Dáil debates

Tuesday, 1 December 2020

State Pension Age: Motion [Private Members]

 

7:20 pm

Photo of Mairead FarrellMairead Farrell (Galway West, Sinn Fein) | Oireachtas source

I commend my colleagues, Deputies Louise O'Reilly and Claire Keranne, on bringing forward this important motion. Throughout people's working lives, they knew the pension age always to be 65 years.

More than that, people were mentally geared up to retire at 65. The social contract which the State had with its citizens was broken by the Fine Gael and Labour Party Government when it brought into law increases in the pension age to 66 in 2014, to 67 in 2021 and 68 in 2028. It was a cruel twist of the knife in the backs of those who had worked all their lives, paid their taxes and followed the rules, only to be shafted in their autumn years. We see now that this law crafted by a Labour Party Minister is being stopped in its tracks, but only temporarily. We must now restore the broken social contract and remove the cruel unfairness from the future of our senior citizens.

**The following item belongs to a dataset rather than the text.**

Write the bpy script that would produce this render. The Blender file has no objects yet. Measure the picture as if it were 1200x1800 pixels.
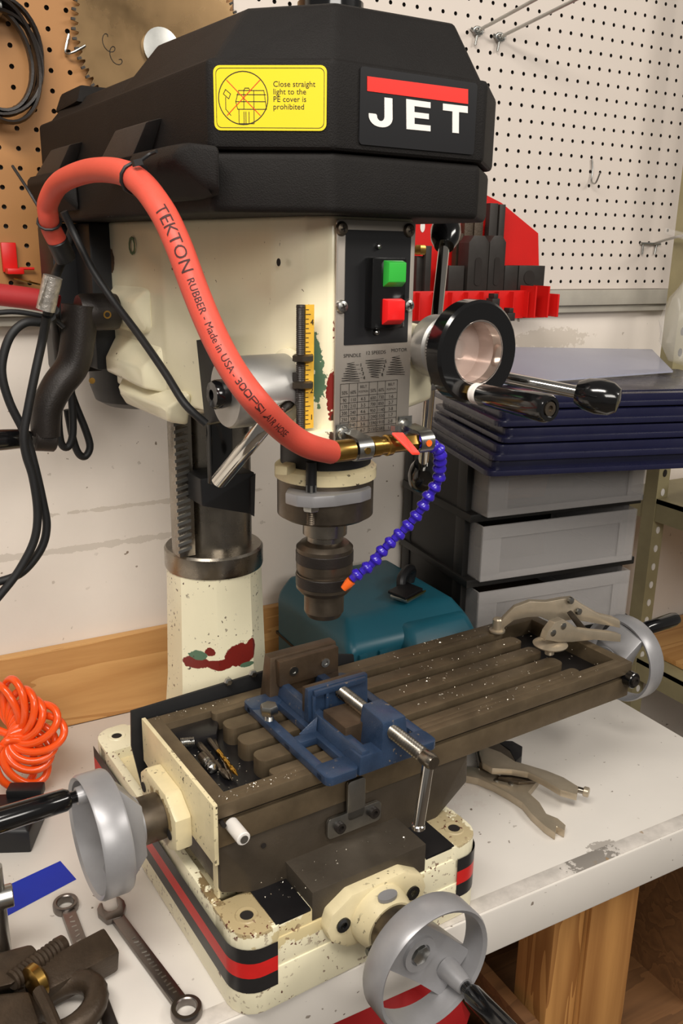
import bpy, bmesh, math, random
from mathutils import Matrix, Vector
random.seed(7)
R = math.radians
# ---------------------------------------------------------------- camera
W_, H_ = 1200, 1800
FOC = 1539.06
YAW, PIT, ROL = .5067, .2905, -.0165
CAM = Vector((-.423, -1.342, 1.6634))
def cam_axes():
    f = Vector((math.sin(YAW)*math.cos(PIT), math.cos(YAW)*math.cos(PIT), -math.sin(PIT)))
    r = Vector((math.cos(YAW), -math.sin(YAW), 0)); d = f.cross(r)
    c, s = math.cos(ROL), math.sin(ROL)
    return c*r+s*d, -s*r+c*d, f
CR, CD, CF = cam_axes()
sc = bpy.context.scene
cd = bpy.data.cameras.new('camera'); cam = bpy.data.objects.new('camera', cd)
sc.collection.objects.link(cam); sc.camera = cam
cam.matrix_world = Matrix(((CR.x, -CD.x, -CF.x, CAM.x), (CR.y, -CD.y, -CF.y, CAM.y), (CR.z, -CD.z, -CF.z, CAM.z), (0, 0, 0, 1)))
cd.sensor_fit = 'VERTICAL'; cd.sensor_height = 36; cd.lens = FOC/H_*36; cd.clip_start = .02
# ---------------------------------------------------------------- world, lights, exposure
wd = bpy.data.worlds.new('world'); sc.world = wd; wd.use_nodes = True
wd.node_tree.nodes['Background'].inputs[0].default_value = (1.0, .93, .85, 1)
wd.node_tree.nodes['Background'].inputs[1].default_value = .145
def area(name, loc, target, sx, sy, power, col):
    l = bpy.data.lights.new(name, 'AREA'); l.shape = 'RECTANGLE'; l.size = sx; l.size_y = sy; l.energy = power; l.color = col
    o = bpy.data.objects.new(name, l); sc.collection.objects.link(o); o.location = loc
    o.rotation_euler = (Vector(target)-Vector(loc)).to_track_quat('-Z', 'Y').to_euler()
    return o
area('ceiling_or_fill_light', (-.75, -1.30, 2.75), (0.1, -.35, .9), 1.2, .35, 31, (1, .945, .87))
area('ceiling_or_fill_light', (1.5, -1.9, 2.7), (.5, -.2, 1), 1.2, .3, 22, (1, .945, .87))
area('ceiling_or_fill_light', (-.5, -3.0, 2.45), (0, 0, 1.1), 1.6, .6, 36, (1, .95, .88))  # added frontal fill, not a ceiling tube
sc.view_settings.view_transform = 'Standard'; sc.view_settings.look = 'None'
sc.view_settings.exposure = 0.0; sc.view_settings.gamma = 1
sc.view_settings.use_curve_mapping = False
# ---------------------------------------------------------------- frames and pixel helpers
TH = R(4); MO = Vector((-.0165, -.43, .9008))              # the mill's own frame: bench top, turned 4 degrees
MM = Matrix.Translation(MO) @ Matrix.Rotation(TH, 4, 'Z'); MI = MM.inverted()
def ray(px, py): return CR*((px-600)/FOC) + CD*((py-900)/FOC) + CF
def aw(px, py, **k):
    d = ray(px, py)
    for a, i in (('x', 0), ('y', 1), ('z', 2)):
        if a in k: return CAM + d*((k[a]-CAM[i])/d[i])
def am(px, py, **k):
    d = MI.to_3x3() @ ray(px, py); c = MI @ CAM
    for a, i in (('x', 0), ('y', 1), ('z', 2)):
        if a in k: return c + d*((k[a]-c[i])/d[i])
def mw(p): return MM @ Vector(p)
# ---------------------------------------------------------------- materials
def lin(c): return tuple((x/12.92 if x <= .04045 else ((x+.055)/1.055)**2.4) for x in [v/255 for v in c])
class NT:
    def __init__(s, m): s.t = m.node_tree; s.n = s.t.nodes
    def new(s, k, **kw):
        n = s.n.new(k)
        for a, v in kw.items(): setattr(n, a, v)
        return n
    def link(s, a, b): s.t.links.new(a, b)
    def math(s, op, a, b=None):
        n = s.new('ShaderNodeMath', operation=op)
        for i, v in enumerate((a, b)):
            if v is None: continue
            if isinstance(v, (int, float)): n.inputs[i].default_value = v
            else: s.link(v, n.inputs[i])
        return n.outputs[0]
    def noise(s, co, scale, detail=3, rough=.55, dist=0):
        n = s.new('ShaderNodeTexNoise'); s.link(co, n.inputs['Vector'])
        n.inputs['Scale'].default_value = scale; n.inputs['Detail'].default_value = detail
        n.inputs['Roughness'].default_value = rough; n.inputs['Distortion'].default_value = dist
        return n.outputs['Fac']
    def mix(s, f, a, b):
        n = s.new('ShaderNodeMix', data_type='RGBA')
        for k, v in ((0, f), (6, a), (7, b)):
            if isinstance(v, (int, float)): n.inputs[k].default_value = v
            elif isinstance(v, tuple): n.inputs[k].default_value = (*v[:3], 1)
            else: s.link(v, n.inputs[k])
        return n.outputs[2]
    def ramp(s, f, a, b):
        n = s.new('ShaderNodeMapRange'); n.clamp = True
        s.link(f, n.inputs[0]); n.inputs[1].default_value = a; n.inputs[2].default_value = b
        return n.outputs[0]
def mat(name, col, rough=.5, metal=0, var=0, vs=12, bump=0, bs=300, chips=None, patches=(), coat=0, trans=0, alpha=1, stretch=None, rvar=0, ior=1.45, spec=.5):
    """col sRGB 0-255; chips=(colour, scale, threshold); patches=[(centre, radius, colour, ragged amount, ragged scale)]"""
    m = bpy.data.materials.new(name); m.use_nodes = True; t = NT(m)
    b = t.n['Principled BSDF']; c = lin(col)
    co = t.new('ShaderNodeTexCoord').outputs['Object']
    vco = co
    if stretch:
        mp = t.new('ShaderNodeMapping'); mp.inputs['Scale'].default_value = stretch; t.link(co, mp.inputs[0]); vco = mp.outputs[0]
    out = c
    if var:
        f = t.ramp(t.noise(vco, vs, 5, .6), .3, .7)
        out = t.mix(f, tuple(x*(1-var) for x in c), tuple(min(1, x*(1+var*.6)) for x in c))
    for (pc, pr, pcol, amp, psc) in patches:
        s = t.new('ShaderNodeVectorMath', operation='SUBTRACT'); t.link(co, s.inputs[0]); s.inputs[1].default_value = pc
        d = t.new('ShaderNodeVectorMath', operation='DIVIDE'); t.link(s.outputs[0], d.inputs[0]); d.inputs[1].default_value = pr
        l = t.new('ShaderNodeVectorMath', operation='LENGTH'); t.link(d.outputs[0], l.inputs[0])
        nz = t.math('MULTIPLY', t.math('SUBTRACT', t.noise(co, psc, 6, .65), .5), amp)
        f = t.ramp(t.math('ADD', l.outputs['Value'], nz), 1.0, .94)
        out = t.mix(f, out, lin(pcol))
    if chips:
        ccol, cs, th = chips
        f = t.ramp(t.noise(co, cs, 2, .5), th, th+.012)
        g = t.ramp(t.noise(co, cs*.13, 2, .5), .45, .6)
        out = t.mix(t.math('MULTIPLY', f, g), out, lin(ccol))
    if isinstance(out, tuple): b.inputs['Base Color'].default_value = (*out, 1)
    else: t.link(out, b.inputs['Base Color'])
    b.inputs['Metallic'].default_value = metal
    if rvar:
        f = t.ramp(t.noise(vco, vs*1.7, 4, .6), .3, .7)
        t.link(t.math('ADD', t.math('MULTIPLY', f, rvar), rough-rvar/2), b.inputs['Roughness'])
    else: b.inputs['Roughness'].default_value = rough
    b.inputs['IOR'].default_value = ior; b.inputs['Specular IOR Level'].default_value = spec
    if coat: b.inputs['Coat Weight'].default_value = coat; b.inputs['Coat Roughness'].default_value = .15
    if trans: b.inputs['Transmission Weight'].default_value = trans
    if alpha < 1: b.inputs['Alpha'].default_value = alpha
    if bump:
        bn = t.new('ShaderNodeBump'); bn.inputs['Strength'].default_value = bump; bn.inputs['Distance'].default_value = .001
        t.link(t.noise(co, bs, 3, .6), bn.inputs['Height']); t.link(bn.outputs[0], b.inputs['Normal'])
    return m
def woodmat(name, c1, c2, axis='x', scale=9, rough=.6, rings=6):
    m = bpy.data.materials.new(name); m.use_nodes = True; t = NT(m); b = t.n['Principled BSDF']
    co = t.new('ShaderNodeTexCoord').outputs['Object']
    mp = t.new('ShaderNodeMapping'); t.link(co, mp.inputs[0])
    sx = {'x': (.09, 1, 1), 'y': (1, .09, 1), 'z': (1, 1, .05)}[axis]; mp.inputs['Scale'].default_value = sx
    n = t.noise(mp.outputs[0], scale, 3, .5, .6)
    w = t.math('FRACT', t.math('MULTIPLY', n, rings))
    f = t.ramp(w, .0, .9)
    fine = t.noise(mp.outputs[0], scale*14, 3, .6)
    ff = t.math('ADD', t.math('MULTIPLY', f, .75), t.math('MULTIPLY', fine, .35))
    t.link(t.mix(ff, lin(c1), lin(c2)), b.inputs['Base Color']); b.inputs['Roughness'].default_value = rough
    return m
CREAM = (237, 229, 198); RUST = (86, 52, 38); GRN = (88, 116, 92); PRIMER = (118, 36, 30)
M = {}
M['cream'] = mat('cream_enamel', CREAM, .28, var=.06, vs=9, chips=((70, 50, 40), 210, .665), coat=.25)
M['cream_head'] = mat('cream_enamel_head', CREAM, .24, var=.05, vs=8, coat=.35, chips=((80, 60, 45), 120, .72), patches=[
    ((-.0450, -.188, .672), (.03, .006, .020), GRN, 2.2, 110), ((-.047, -.192, .645), (.03, .007, .020), GRN, 2.2, 110), ((-.042, -.203, .635), (.02, .004, .02), PRIMER, 2.4, 120),
    ((-.09, .24, .745), (.03, .016, .017), (110, 80, 50), .8, 50), ((-.04, -.207, .70), (.01, .004, .04), PRIMER, 1.6, 110), ((-.04, -.207, .62), (.01, .004, .03), (70, 50, 40), 1.8, 120)])
M['cream_ped'] = mat('cream_enamel_pedestal', CREAM, .3, var=.05, vs=9, chips=((70, 45, 38), 190, .655), coat=.2, patches=[
    ((-.046, .119, .2300), (.021, .022, .0095), PRIMER, .9, 75), ((-.020, .097, .2285), (.026, .02, .0080), PRIMER, .7, 75), ((.006, .094, .2365), (.025, .03, .0165), PRIMER, .9, 75), ((.024, .094, .2440), (.008, .03, .013), PRIMER, .8, 130), ((-.033, .106, .2470), (.007, .012, .006), PRIMER, .9, 130),
    ((-.045, .118, .2405), (.011, .02, .0070), GRN, .8, 140), ((.016, .094, .2205), (.011, .03, .0038), GRN, .8, 140)])
M['cream_base'] = mat('cream_enamel_base', CREAM, .34, var=.08, vs=10, chips=((96, 52, 40), 170, .63), coat=.15, patches=[
    ((-.135, -.165, .101), (.028, .06, .010), (128, 108, 76), 2.6, 60), ((-.14, -.20, .1), (.03, .04, .006), (176, 158, 120), 2.6, 90), ((.13, -.20, .1), (.03, .04, .005), (182, 166, 130), 2.6, 90),
    ((-.03, -.24, .085), (.10, .02, .02), (206, 190, 146), 1.6, 55)])
M['cream_dirty'] = mat('cream_enamel_oily', (226, 212, 172), .35, var=.12, vs=22, chips=((60, 48, 36), 190, .64), patches=[((-.18, -.075, .16), (.03, .03, .03), (150, 130, 92), 1.6, 60)])
M['blackplastic'] = mat('textured_black_plastic', (26, 24, 23), .58, var=.12, vs=30, bump=.55, bs=900, spec=.16)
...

When the pension age was first moved from 65 years old to 66, it was claimed that this was for budgetary reasons and financial hard times. Public service sector pay was also impacted at this time. Despite improvements in the economy, however, there was no talk of changing the pension age back to 65. Not only that, but it happened at the time when the Government also raided the private pension fund, which brought about a double whammy against older people who had worked all their lives trying to save for retirement. The Government put its hands in people's savings. One constituent wrote to me to say a massive lack of respect had been shown to people who had stayed at home and helped to build the economy through the bad economic times. It must be remembered that during the 1980s there were high incomes taxes and that during the crash of 2008 people like me were requested to take pay cuts, the universal social charge, USC, was introduced and part of our private pension fund was raided.

The reality is that our pension age of 66 is two years above the EU average of 64, despite us having nearly 30% fewer older people than other EU countries. In 2016, we spent 8% of our national income on public pensions, and this is to rise by less than 3% over the next 50 years, with us spending less on public pensions than most eurozone countries. Several months ago, an older man in my estate in Mervue in Galway city told me he had been working since he was 16 years old. He told me was in his 60s now, having worked all his life and he was being told, as he put it, by politicians in comfortable seats that he would have to continue to work for a few more years or go on to jobseeker's allowance. That man told me that had been running up and down ladders and doing hard physical labour. He had enjoyed it, made great friends and achieved a comfortable life for his family, but he said that he could not keep doing that now, because that level of physical labour takes its toll. The Minister is now asking that man to go on the jobseeker's allowance.